Asia Pacific Property Asset Yields Compress in 2021

According to global property consultant JLL, asset yields across the Asia Pacific face further compression in 2021, with tightening expected across various real estate asset classes and pricing adjustments in major metropolitan areas. Interest rates in the Asia Pacific have fallen sharply over the last four years, between 30-250 basis points (bps).



JLL says this backdrop provides a conducive environment for real estate investments and support for capital values, but while asset yields have compressed to some extent, current low rates have not been fully priced in.


JLL Research also notes that while bond yields in Australia, Singapore, and Hong Kong retraced 70 bps year-to-date, borrowing costs in these countries remain 60-125bps lower than 2018 levels. Furthermore, analysis shows that select markets have priced in some rate increases with investors more cautious about the rental outlook in Sydney but more comfortable with rents bottoming out in Hong Kong.


"A low rate environment has been conducive for investors looking to increase allocations in the Asia Pacific and has supported capital values across the region. However, the full extent of yield compression has yet to be felt and we do see the potential for further compression and price appreciation," says Regina Lim, Head of Capital Markets Research, Asia Pacific. JLL.


For office markets across the Asia Pacific, investors seem to have priced in some increase in interest rates in Sydney, Singapore, and Hong Kong over the next five years. From 2016-2020, office spreads over the cost of funding widened by 190 bps in Sydney, 60 bps in Singapore, and 20bps in Hong Kong. JLL expects office cap rates in these cities to remain stable even if interest rates rise moderately. In Tokyo and Seoul, yield spreads are stable as the signaling cost of debt did not decline significantly.


Additionally, given the low rate environment, logistics yields could potentially compress by a further 50-100bps over the next five years, driven by strong growth in capital flows into the sector, robust demand tailwinds, and continued improvement in tenancy profiles.


JLL forecasts logistics assets to become a core part of Asia Pacific institutional real estate portfolios over the next five years and the yield gap between office and logistics assets to narrow. Logistics spreads have compressed by 60 bps more than other sectors across the region in 2016-2020 as investor allocation to the sector for diversification increased.


"Geographically, investors seem more cautious towards Sydney office rents. We estimate that Sydney office yield spreads widened 50 bps further than other Asia Pacific cities, potentially signaling investors believe rents could weaken further. If conditions surprise on the upside, there could be further office yield compression in Sydney. On the other hand, some is bottoming out in Hong Kong rents or rates, as yield spreads are not pricing in any future rate rises," says Lim.

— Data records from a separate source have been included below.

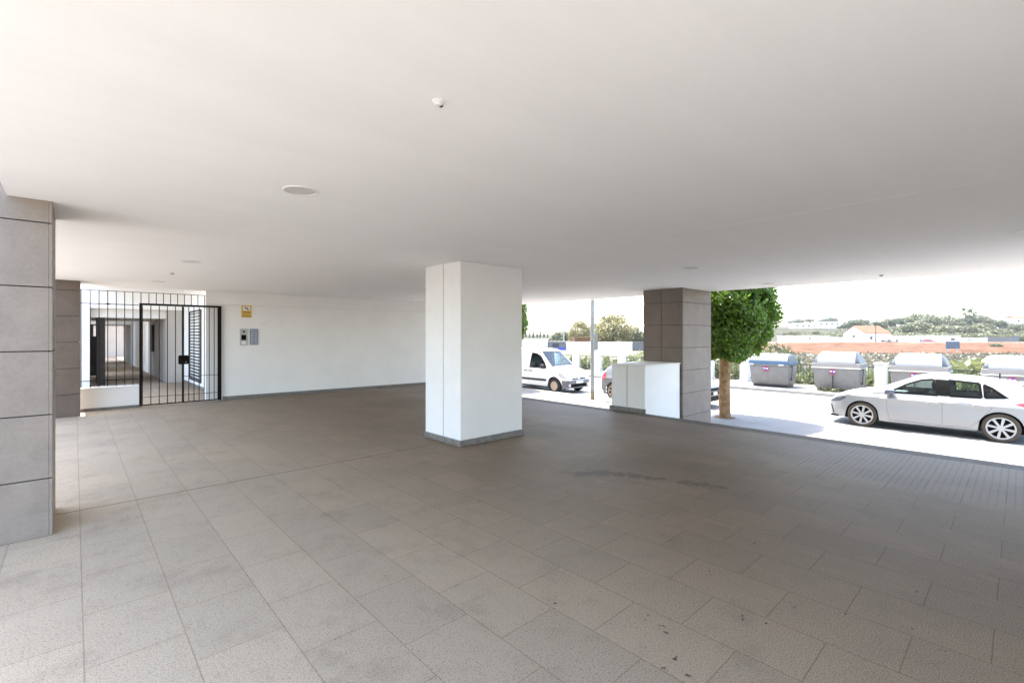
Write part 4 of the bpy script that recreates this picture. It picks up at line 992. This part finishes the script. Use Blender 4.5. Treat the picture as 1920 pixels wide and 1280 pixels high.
# ================================================================= HAZE
hm = bpy.data.materials.new('haze'); hm.use_nodes = True; ht = hm.node_tree; ht.nodes.clear()
ho = ht.nodes.new('ShaderNodeOutputMaterial'); hv = ht.nodes.new('ShaderNodeVolumePrincipled'); hv.inputs['Density'].default_value = .00016; hv.inputs['Color'].default_value = (.93,.95,.97,1); hv.inputs['Anisotropy'].default_value = .2
ht.links.new(hv.outputs[0], ho.inputs['Volume']); MATS['haze'] = hm
m = MB(); m.box(-3300, 3300, -3300, 3300, -4.5, 34); tag(m.build('haze', 'haze'), kind='stuff')
# ================================================================= LIGHT, SKY, CAMERA
W = bpy.data.worlds.new('World'); S.world = W; W.use_nodes = True
nt = W.node_tree; bg = nt.nodes['Background']
sky = nt.nodes.new('ShaderNodeTexSky'); sky.sky_type = 'NISHITA'; sky.sun_disc = False
EL = math.radians(71); AZ = (0.28, 0.96)          # sun stands over the far end of the street, slightly to the street side
sky.sun_elevation = EL; sky.sun_rotation = math.atan2(AZ[0], AZ[1]); sky.air_density = 1.0; sky.dust_density = 1.6; sky.ozone_density = 1.0
nt.links.new(sky.outputs[0], bg.inputs[0]); bg.inputs[1].default_value = .15
sun = bpy.data.lights.new('sun', 'SUN'); sun.energy = 2.3; sun.angle = math.radians(.53); sun.color = (1,.965,.92)
so = bpy.data.objects.new('sun', sun); COL.objects.link(so)
dv = Vector((AZ[0]*math.cos(EL), AZ[1]*math.cos(EL), math.sin(EL))).normalized(); so.rotation_euler = dv.to_track_quat('Z','Y').to_euler(); so.location = dv*60
cam = bpy.data.cameras.new('camera'); co = bpy.data.objects.new('camera', cam); COL.objects.link(co)
cam.sensor_width = 36; cam.lens = 36*F_PX/1920; cam.shift_y = -12/1920; cam.clip_start = .05; cam.clip_end = 4000
co.location = (0,0,CZ); co.rotation_euler = (PI/2, 0, -math.atan2(FX,FY)); S.camera = co
S.view_settings.view_transform = 'Standard'; S.view_settings.look = 'None'; S.view_settings.gamma = 1; S.view_settings.exposure = 3.10; S.view_settings.use_white_balance = True; S.view_settings.white_balance_temperature = 7050
cy = S.cycles; cy.max_bounces = 14; cy.diffuse_bounces = 8; cy.glossy_bounces = 4; cy.transparent_max_bounces = 12; cy.use_denoising = True; cy.sample_clamp_indirect = 8
try: cy.denoiser = 'OPENIMAGEDENOISE'
except Exception: pass
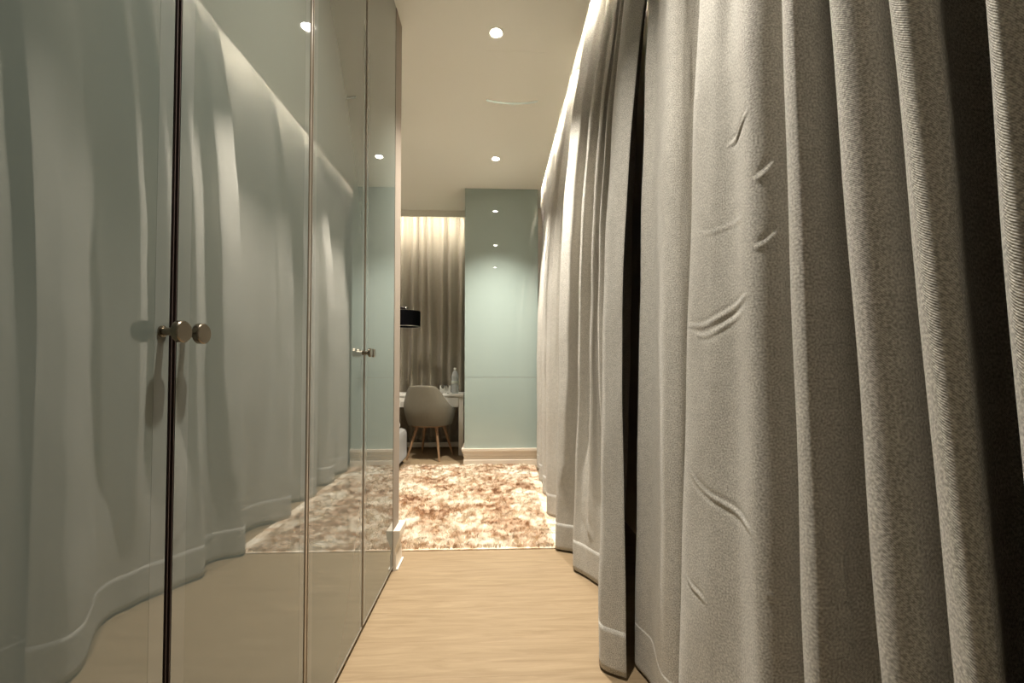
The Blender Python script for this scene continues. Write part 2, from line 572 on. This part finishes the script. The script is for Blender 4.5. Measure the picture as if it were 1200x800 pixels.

Elsewhere, multifamily and build-to-rent yields may compress further in Japan and Australia, consistent with global patterns. According to JLL data, yields for this asset class have traded below office yields in other gateway cities as institutional capital seeks exposure to the resilient, low-volatility sector for diversification.


"Multifamily is likely to become more attractive as an asset class. In the Asia Pacific, we also expect structural changes to government policy incentives, a new generation of renters in China, Japan, and Australia, and low-interest rates to act as catalysts that would boost investments into the multifamily asset class," says Lim.